На развалинах кинодрамы, по Остроумову и Петровскому, возникает киноповесть, и ей авторы журналов предсказывают решительную победу в близком будущем. Ее характерная черта -- углубленная разработка характеров. Фабуле отведена роль внешней рамки, которую сценаристу и режиссеру следует заполнить психологическим и идейным содержанием. Актеру предоставляется возможность "мимически изобразить определенное душевное переживание, сколько бы метров для этого ни понадобилось... Мимическое изображение чувств и переживаний ведется не в более быстром, чем в обыденной жизни, темпе (как требовалось первоначально кинодрамой), но в темпе гораздо замедленном. Правда, такое изображение условно; но условность -- признак всякого истинного искусства".
Утверждая психологический фильм, "Пегас" и "Проектор" обобщали лучшие достижения современного им кинематографа, и, хотя в их статьях не говорилось о его связи с традицией Художественного театра, такая связь, несомненно, была в подтексте публикаций обоих журналов: выступления артистов Художественного театра в кино стали обычной творческой практикой. Вместе с тем апология киноповести -- психологического фильма не могла не привести к возрождению старого спора об ограниченности выразительных средств кино в сравнении с театром: когда главный акцент в фильме журналы стали делать на актерской работе, сразу же в театральных еженедельниках стали раздаваться голоса о том, что киноактер лишен слова, и поэтому, как утверждал В Ге-г в "Театральной газете", "кинематограф не может дать настоящих образов и типов, не может затронуть тонких психологических проблем... Психологические задачи предъявляют к актеру почти невыносимые требования. Его изобразительные средства -- мимика, жест и пластика -- оказываются несостоятельными, и тут-то приходится прибегать к надписям".
Этот спор о путях дальнейшего развития кино свидетельствует о некоторой растерянности русской киномысли того периода. Она доказывает, что экран пойдет по пути Толстого и Достоевского, по пути Станиславского и Художественного театра. Но образная система кино еще находится в зачаточном состоянии, и журналисты "Пегаса" и "Проектора" вынуждены вновь и вновь обращаться только к актеру. Между тем актер кино, обладая сравнительно небольшим арсеналом выразительных средств, не в силах их надежд оправдать. Сколько-нибудь развитого серьезного психологического фильма русский кинематограф еще не создал. Зачастую в рецензиях "Пегаса" и "Проектора" психологическими фильмами называли салонные мелодрамы.
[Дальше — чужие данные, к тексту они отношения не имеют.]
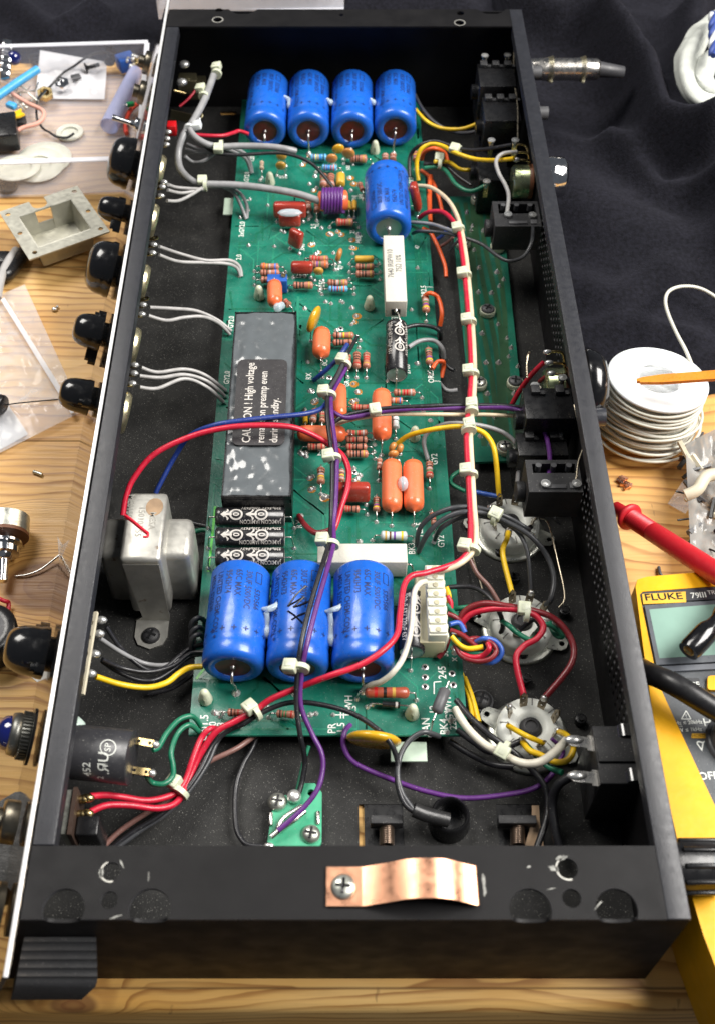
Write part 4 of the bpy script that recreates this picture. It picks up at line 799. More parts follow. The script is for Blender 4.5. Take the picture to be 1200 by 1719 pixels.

Даже в лучших своих образцах психологический фильм был далек от больших обобщений, "судьба человеческая" оказывалась в нем изолированной от "судьбы народной", от социального осмысления действительности.
* * *
Укрепившемуся "реалистическому", критическому подходу к фильму в годы войны противостоит, как и прежде, "романтический" подход появляются статьи и манифесты, призванные доказать, что кино выше всех других искусств. "Высшее искусство" -- декларативно назвал статью в популярном журнале А.С. Вознесенский. "Искусство будущего" -- называлась еще одна его статья. Восторженное отношение поэта С.М. Городецкого к кино проявлялось и в том, что он предлагал для него новое название -- "жизнопись". Оба автора считают, что фильм вызывает у зрителя ощущение достоверности, которое старым искусствам недоступно, и его можно сравнить лишь с впечатлениями, вызываемыми жизнью. Укрепляется новый взгляд на кино как на синтетическое искусство.
В 1915--1916 годах было установлено, что прежнее мнение, будто зритель следит только за сюжетом и игрой актеров, несостоятельно. Зритель запоминает ритм отдельных эпизодов, их изобразительное решение, музыкальное сопровождение. Расширение круга творческих работников экрана, появление новых кинопрофессий заставляют обнаружить в фильме элементы выразительных средств почти всех старых искусств в новом органическом единстве. На смену параллелям фильм -- книга, фильм -- спектакль приходят попытки создать целостную систему иерархии искусств с учетом появления кино.
В основе концептуальной статьи Городецкого учение Г.Э. Лессинга о пространственных (живопись, скульптура) и временных (музыка, поэзия) искусствах. Городецкий доказывал, что крупные мастера прошлого стремились выйти за рамки выбранного ими рода искусства: зримый образ на полотне художника стремился воссоздать движение, действие, словесный поэтический образ рисовал материальные тела. Из популярной в то время книги литературоведа А. Горнфельда "Муки слова" (1906) Городецкий заимствовал мысль о творческом процессе как о борьбе художника с "сопротивлением материала": каждый писатель, утверждалось в книге, стремился всегда выйти за рамки выразительных средств литературы. Городецкий эту мысль распространяет на все искусства. Так, пишет он, древний иконописец, не довольствуясь только изображением святого, наивно пытался воспроизвести историю его жизни и располагал на полях иконы клейма-житие.
Но есть ли пределы у выразительных средств кино, в чем оно уступает старым искусствам, в чем здесь заключается "сопротивление материала"? -- эти вполне законные вопросы Городецкий обходил, и в результате его статья сбивалась на простое утверждение превосходства кино над остальными искусствами.
К рассмотрению подобных вопросов обратился ученый-языковед, ранее работавший в области теории стенографии, Я.И. Линцбах в книге "Принципы философского языка. Опыт точного языкознания" (Пг., 1916). Это единственная монография эпохи первой мировой войны, затрагивавшая тему языка кино. Кино не было в центре научных интересов автора. Линцбах, ожидавший призыва в армию, торопившийся с изданием своего труда, ставил перед собой грандиозную утопическую задачу -- приступить к выработке всемирного языка, продукта современной науки и культуры, "языка без словаря и без грамматики". Разочаровавшись в естественных исторических языках, стимулировавших национальную замкнутость, Линцбах предполагал создать единый, общепонятный для всего человечества язык, опирающийся на формулы математики, физики и химии, на выразительные средства музыки, живописи и танца. В качестве одной из составных частей этого универсального, в самом широком смысле слова, языка он рассматривал язык кино.